OSAN AIR BASE, South Korea — Defense Secretary Ashton B. Carter’s welcome present was waiting for him when he touched down here on Thursday: confirmed reports that North Korea fired two short-range missiles off its western coast two days before his first visit to South Korea as President Obama’s defense chief.

South Korean officials informed their American counterparts that the North on Tuesday fired two surface-to-air missiles from Pyongwon County in South Pyongan Province. The missiles flew only a few miles before plunging into the sea, defense officials said.

Mr. Carter, who arrived here for talks with his South Korean counterparts over security measures on the Korean Peninsula, said the missile launch demonstrated how tense the region remained.

“If it was a welcome message to me, I’m flattered,” he told reporters in Japan before boarding his flight to South Korea.

A senior defense official, speaking to reporters aboard Mr. Carter’s plane, called the North Korean action “provocative.” He said that “you’ll have to ask the North Koreans” why they conducted the missile test so close to the arrival of the American defense secretary in South Korea, but he added that “these are the kinds of provocative acts that the alliance is designed to respond to,” referring to the military alliance between the United States and South Korea.
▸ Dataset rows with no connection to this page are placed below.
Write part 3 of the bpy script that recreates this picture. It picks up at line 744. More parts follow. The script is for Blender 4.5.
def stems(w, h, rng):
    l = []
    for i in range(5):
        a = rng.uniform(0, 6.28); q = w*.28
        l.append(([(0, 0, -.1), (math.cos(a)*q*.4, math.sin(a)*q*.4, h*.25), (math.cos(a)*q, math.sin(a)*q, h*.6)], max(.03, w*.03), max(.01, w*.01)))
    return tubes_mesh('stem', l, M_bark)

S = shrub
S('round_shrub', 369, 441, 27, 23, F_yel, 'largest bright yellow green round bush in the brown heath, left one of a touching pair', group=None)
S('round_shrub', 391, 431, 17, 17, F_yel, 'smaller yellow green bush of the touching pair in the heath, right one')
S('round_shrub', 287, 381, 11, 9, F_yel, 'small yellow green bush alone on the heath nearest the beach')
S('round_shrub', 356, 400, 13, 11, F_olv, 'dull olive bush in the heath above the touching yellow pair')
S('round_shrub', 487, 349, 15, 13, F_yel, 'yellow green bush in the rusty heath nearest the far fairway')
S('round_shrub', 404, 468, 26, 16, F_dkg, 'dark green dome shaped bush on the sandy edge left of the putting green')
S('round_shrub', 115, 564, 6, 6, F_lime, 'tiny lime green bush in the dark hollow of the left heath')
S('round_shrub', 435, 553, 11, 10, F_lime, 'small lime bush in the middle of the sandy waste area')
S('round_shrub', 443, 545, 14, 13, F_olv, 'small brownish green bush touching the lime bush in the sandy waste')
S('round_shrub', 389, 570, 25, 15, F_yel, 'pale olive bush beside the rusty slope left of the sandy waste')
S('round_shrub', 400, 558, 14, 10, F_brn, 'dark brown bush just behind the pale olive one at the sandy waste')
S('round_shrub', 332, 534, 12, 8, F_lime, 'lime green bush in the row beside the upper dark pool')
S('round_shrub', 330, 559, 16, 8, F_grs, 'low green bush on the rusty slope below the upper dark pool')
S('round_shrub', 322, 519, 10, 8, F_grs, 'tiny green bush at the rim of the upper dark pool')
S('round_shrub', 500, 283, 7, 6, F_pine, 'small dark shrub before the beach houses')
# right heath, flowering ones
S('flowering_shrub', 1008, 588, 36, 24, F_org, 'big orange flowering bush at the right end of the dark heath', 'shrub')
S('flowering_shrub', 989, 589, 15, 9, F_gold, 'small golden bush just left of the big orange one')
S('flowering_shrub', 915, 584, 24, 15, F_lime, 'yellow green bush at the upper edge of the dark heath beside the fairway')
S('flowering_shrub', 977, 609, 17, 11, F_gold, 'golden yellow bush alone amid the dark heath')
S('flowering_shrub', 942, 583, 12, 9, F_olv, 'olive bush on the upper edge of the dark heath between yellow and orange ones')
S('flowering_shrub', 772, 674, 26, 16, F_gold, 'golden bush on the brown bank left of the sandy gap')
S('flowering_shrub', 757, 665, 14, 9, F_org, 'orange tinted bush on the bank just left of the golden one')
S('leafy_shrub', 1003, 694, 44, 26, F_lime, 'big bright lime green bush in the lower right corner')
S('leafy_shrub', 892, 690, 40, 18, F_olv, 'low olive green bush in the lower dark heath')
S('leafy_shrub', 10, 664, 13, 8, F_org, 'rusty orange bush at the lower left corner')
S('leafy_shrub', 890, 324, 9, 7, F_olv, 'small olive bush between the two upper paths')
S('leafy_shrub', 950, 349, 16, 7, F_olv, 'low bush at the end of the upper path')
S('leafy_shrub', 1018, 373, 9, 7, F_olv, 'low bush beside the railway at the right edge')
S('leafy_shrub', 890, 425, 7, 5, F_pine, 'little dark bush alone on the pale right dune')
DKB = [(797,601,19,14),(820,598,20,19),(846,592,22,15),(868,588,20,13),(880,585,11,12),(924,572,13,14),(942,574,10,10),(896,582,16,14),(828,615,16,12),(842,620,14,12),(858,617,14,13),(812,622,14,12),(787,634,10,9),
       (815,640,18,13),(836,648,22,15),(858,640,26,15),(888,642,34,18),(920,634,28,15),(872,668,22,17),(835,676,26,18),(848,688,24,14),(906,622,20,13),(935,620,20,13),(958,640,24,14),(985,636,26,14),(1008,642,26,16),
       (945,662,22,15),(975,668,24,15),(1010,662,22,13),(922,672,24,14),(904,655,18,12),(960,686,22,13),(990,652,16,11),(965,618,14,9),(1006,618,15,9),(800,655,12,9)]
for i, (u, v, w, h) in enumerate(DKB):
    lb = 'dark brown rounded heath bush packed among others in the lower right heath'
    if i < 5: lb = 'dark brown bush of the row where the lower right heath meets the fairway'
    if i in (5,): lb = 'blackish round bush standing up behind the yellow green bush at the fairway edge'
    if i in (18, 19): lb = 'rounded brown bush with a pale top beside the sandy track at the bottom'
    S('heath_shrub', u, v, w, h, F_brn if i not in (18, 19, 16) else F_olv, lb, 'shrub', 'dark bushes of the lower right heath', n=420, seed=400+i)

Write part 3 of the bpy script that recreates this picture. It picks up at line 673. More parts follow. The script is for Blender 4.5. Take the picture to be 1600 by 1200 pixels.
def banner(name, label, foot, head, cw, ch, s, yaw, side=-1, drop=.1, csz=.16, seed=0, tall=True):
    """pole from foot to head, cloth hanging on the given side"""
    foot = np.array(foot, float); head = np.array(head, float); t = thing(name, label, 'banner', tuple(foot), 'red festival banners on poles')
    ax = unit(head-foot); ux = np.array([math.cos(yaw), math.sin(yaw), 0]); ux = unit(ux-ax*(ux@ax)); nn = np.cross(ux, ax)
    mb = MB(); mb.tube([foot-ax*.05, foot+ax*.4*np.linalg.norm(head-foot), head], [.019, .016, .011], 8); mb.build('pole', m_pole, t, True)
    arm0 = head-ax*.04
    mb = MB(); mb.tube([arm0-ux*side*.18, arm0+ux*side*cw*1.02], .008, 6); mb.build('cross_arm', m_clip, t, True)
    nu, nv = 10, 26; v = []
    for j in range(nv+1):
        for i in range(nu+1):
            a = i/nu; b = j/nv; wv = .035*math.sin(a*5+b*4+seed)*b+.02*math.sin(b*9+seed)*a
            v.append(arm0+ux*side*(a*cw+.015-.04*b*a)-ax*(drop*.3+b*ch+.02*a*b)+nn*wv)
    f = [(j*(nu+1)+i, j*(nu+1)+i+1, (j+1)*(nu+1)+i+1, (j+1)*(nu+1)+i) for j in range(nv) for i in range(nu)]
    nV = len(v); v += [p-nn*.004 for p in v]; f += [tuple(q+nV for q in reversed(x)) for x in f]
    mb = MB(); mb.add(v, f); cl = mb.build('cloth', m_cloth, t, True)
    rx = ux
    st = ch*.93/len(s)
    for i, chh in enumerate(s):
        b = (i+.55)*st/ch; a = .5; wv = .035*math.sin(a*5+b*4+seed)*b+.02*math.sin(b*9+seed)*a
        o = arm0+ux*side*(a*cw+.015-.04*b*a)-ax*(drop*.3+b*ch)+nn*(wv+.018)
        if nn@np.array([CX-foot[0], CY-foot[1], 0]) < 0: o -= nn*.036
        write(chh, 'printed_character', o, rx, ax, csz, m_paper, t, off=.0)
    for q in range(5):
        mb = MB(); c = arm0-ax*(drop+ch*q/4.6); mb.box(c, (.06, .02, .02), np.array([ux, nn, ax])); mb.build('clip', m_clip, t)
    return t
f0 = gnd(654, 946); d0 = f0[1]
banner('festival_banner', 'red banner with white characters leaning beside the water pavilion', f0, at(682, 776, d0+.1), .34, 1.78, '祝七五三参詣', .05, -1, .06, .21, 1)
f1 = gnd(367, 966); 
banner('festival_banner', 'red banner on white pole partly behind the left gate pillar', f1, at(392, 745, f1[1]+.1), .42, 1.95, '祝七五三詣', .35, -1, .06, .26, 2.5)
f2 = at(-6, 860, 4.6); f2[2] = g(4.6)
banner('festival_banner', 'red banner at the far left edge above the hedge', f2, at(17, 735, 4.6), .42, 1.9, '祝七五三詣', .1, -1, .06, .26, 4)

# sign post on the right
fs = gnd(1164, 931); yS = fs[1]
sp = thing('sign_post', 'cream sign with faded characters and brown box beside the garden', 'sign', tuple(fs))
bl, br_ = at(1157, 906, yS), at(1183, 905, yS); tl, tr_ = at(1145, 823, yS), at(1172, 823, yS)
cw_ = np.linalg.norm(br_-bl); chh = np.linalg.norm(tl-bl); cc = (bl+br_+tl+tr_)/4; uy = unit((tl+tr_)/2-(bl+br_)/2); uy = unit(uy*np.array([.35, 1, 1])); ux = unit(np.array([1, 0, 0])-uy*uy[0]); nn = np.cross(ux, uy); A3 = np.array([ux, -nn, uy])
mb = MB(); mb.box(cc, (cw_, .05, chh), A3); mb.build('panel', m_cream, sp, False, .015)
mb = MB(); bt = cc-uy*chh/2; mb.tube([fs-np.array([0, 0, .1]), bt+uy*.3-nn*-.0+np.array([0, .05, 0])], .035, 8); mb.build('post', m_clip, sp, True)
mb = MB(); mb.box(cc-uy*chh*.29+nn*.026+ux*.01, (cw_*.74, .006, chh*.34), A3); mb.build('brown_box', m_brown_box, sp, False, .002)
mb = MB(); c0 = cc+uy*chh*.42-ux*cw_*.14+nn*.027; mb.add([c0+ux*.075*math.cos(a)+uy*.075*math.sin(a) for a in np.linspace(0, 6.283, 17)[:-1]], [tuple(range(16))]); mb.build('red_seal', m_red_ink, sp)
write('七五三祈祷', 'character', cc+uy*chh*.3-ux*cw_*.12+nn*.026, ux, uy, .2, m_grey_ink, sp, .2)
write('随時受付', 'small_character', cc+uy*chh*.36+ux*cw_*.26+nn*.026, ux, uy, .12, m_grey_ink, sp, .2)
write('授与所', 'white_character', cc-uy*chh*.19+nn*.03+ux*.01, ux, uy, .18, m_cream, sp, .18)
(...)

The official said the Pentagon believed that the North Korean nuclear threat was growing.

North Korea is officially banned from conducting ballistic missile tests by United Nations resolutions but routinely does so anyway, often to express anger. The North fired a series of short-range missiles into the sea last week to register its dislike of annual United States-South Korea military drills. The North also flouted United Nations resolutions the month before by launching two Scud-type ballistic missiles offshore, as the United States and South Korea began their annual joint military drills. At the time, the North Korean military issued a statement warning that it would “never remain a passive onlooker” to the annual joint war games, called Key Resolve and Foal Eagle.

The exercises involve tens of thousands of South Korean and American troops.